Over the decades, normality returned. The inner-city airport checked in celebrity passengers including Marlene Dietrich, Kirk Douglas and The Beatles. It also provided an escape route for refugees from the communist East Germany who flew to West Germany, side-stepping GDR border controls.
Probably the best way of getting a feel for the airport's history is to sign up for a tour of the building itself. Depending on the guide, you will likely see walls riven with Second World War bullet-holes and a stylishly retro bar and basketball court built in a spare terminal room by the US military. Visitors also get to delve into the grim underworld of the cellar, where Berliners crammed into small, dank rooms to flee bomb raids.

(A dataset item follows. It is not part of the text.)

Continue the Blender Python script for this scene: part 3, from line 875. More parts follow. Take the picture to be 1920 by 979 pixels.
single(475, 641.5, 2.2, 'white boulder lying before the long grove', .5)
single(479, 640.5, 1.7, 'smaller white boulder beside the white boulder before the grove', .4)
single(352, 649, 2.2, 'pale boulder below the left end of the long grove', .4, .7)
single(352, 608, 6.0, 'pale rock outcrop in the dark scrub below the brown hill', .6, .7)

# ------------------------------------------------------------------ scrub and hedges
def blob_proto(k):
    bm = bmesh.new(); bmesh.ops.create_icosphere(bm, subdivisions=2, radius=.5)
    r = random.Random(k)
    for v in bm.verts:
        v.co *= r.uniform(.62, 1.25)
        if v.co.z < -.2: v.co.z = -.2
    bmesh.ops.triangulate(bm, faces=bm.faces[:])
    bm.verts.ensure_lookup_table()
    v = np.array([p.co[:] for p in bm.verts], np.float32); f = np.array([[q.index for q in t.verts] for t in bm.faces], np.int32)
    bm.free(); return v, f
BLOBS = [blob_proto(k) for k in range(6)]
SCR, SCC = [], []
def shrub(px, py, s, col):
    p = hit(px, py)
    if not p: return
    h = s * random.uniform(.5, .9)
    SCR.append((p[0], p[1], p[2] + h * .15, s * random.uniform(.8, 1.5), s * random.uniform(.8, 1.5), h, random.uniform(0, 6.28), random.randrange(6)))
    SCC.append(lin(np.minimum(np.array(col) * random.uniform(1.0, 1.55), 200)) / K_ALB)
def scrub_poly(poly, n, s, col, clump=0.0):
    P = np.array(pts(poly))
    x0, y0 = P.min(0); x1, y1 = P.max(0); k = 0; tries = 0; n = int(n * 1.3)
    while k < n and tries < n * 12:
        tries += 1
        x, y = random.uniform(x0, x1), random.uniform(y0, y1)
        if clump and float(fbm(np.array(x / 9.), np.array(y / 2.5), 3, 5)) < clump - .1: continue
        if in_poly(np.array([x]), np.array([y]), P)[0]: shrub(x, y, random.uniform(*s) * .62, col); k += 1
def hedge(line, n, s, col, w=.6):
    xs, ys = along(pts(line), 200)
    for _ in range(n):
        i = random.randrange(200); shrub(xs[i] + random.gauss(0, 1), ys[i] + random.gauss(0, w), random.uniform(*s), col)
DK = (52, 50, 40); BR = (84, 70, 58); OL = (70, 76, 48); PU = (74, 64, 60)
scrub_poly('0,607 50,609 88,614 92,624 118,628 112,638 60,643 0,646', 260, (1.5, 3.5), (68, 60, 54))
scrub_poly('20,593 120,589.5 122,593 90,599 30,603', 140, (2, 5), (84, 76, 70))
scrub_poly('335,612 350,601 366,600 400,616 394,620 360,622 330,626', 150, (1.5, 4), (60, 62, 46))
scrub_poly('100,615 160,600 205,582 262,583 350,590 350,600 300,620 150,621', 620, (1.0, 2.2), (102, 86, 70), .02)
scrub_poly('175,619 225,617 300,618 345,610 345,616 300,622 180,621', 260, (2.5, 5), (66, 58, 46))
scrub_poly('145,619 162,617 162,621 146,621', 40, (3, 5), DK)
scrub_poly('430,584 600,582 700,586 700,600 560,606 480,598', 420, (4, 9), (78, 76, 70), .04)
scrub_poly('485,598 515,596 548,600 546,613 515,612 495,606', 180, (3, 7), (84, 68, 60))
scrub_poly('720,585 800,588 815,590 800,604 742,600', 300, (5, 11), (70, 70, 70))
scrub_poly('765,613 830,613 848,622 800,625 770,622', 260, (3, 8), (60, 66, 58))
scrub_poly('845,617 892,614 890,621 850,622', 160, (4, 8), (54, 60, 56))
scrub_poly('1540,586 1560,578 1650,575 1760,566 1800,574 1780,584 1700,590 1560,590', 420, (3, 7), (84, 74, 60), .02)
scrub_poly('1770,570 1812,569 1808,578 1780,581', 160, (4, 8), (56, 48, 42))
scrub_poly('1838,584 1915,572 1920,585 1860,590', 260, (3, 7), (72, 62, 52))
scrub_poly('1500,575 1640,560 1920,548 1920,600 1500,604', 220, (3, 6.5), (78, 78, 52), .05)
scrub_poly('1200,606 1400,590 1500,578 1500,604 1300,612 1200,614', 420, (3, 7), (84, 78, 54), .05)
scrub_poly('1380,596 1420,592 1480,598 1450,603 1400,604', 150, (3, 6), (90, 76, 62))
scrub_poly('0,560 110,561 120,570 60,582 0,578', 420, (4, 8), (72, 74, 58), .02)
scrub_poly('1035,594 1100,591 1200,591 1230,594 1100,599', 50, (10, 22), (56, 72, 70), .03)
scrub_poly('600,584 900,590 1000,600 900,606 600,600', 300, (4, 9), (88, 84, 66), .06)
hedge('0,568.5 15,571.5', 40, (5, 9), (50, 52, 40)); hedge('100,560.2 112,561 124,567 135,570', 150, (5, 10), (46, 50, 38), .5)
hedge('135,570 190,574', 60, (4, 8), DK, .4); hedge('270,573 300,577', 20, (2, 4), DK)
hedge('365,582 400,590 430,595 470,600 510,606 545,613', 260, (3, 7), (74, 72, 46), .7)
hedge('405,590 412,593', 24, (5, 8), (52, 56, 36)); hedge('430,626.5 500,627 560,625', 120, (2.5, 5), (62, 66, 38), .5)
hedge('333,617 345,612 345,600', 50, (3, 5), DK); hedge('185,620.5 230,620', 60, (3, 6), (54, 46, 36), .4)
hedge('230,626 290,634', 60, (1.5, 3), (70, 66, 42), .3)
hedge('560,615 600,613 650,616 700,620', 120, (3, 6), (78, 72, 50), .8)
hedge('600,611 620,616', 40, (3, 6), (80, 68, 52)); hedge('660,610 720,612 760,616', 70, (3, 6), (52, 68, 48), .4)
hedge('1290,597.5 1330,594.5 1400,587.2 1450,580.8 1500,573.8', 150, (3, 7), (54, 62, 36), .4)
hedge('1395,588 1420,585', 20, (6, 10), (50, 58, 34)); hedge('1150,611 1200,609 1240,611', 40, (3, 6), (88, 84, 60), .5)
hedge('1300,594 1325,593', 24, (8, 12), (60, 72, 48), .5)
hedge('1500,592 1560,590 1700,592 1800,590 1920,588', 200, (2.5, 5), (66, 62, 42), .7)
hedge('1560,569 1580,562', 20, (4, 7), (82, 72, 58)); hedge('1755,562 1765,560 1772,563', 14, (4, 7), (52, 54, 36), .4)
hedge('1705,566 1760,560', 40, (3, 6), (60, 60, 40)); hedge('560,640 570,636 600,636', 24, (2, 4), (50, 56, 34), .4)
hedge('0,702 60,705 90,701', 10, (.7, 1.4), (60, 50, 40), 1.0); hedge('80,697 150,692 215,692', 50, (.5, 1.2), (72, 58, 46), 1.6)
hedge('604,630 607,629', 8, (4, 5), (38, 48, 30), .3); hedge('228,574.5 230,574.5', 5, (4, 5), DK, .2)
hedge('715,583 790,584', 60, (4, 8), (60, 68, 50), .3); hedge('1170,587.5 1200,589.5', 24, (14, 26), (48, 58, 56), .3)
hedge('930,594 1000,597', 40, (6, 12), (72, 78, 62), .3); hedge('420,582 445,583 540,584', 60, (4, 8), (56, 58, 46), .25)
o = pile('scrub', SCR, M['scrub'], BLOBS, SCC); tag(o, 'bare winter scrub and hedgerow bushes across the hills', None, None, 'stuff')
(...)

Nicknamed "the mother of all airports" by Norman Foster – and more prosaically "the coat hanger" by Berliners (on account of its curved shape) – the building dominates the park. Given its listed status, it will continue to do so, even though it is now largely empty. Yet the airport-cum-park is set for a dramatic makeover. Some peripheral areas will be turned into new flats, but most of the site will be replanted and landscaped to host the International Garden Show in 2017.
In true Berlin style, plans are yet to be drawn up – but Tempelhof Park in its current form is something to be savoured. Soon flower beds and bandstands will distract from its history. Cycle down the runway and enjoy the panoramic vistas while you still can.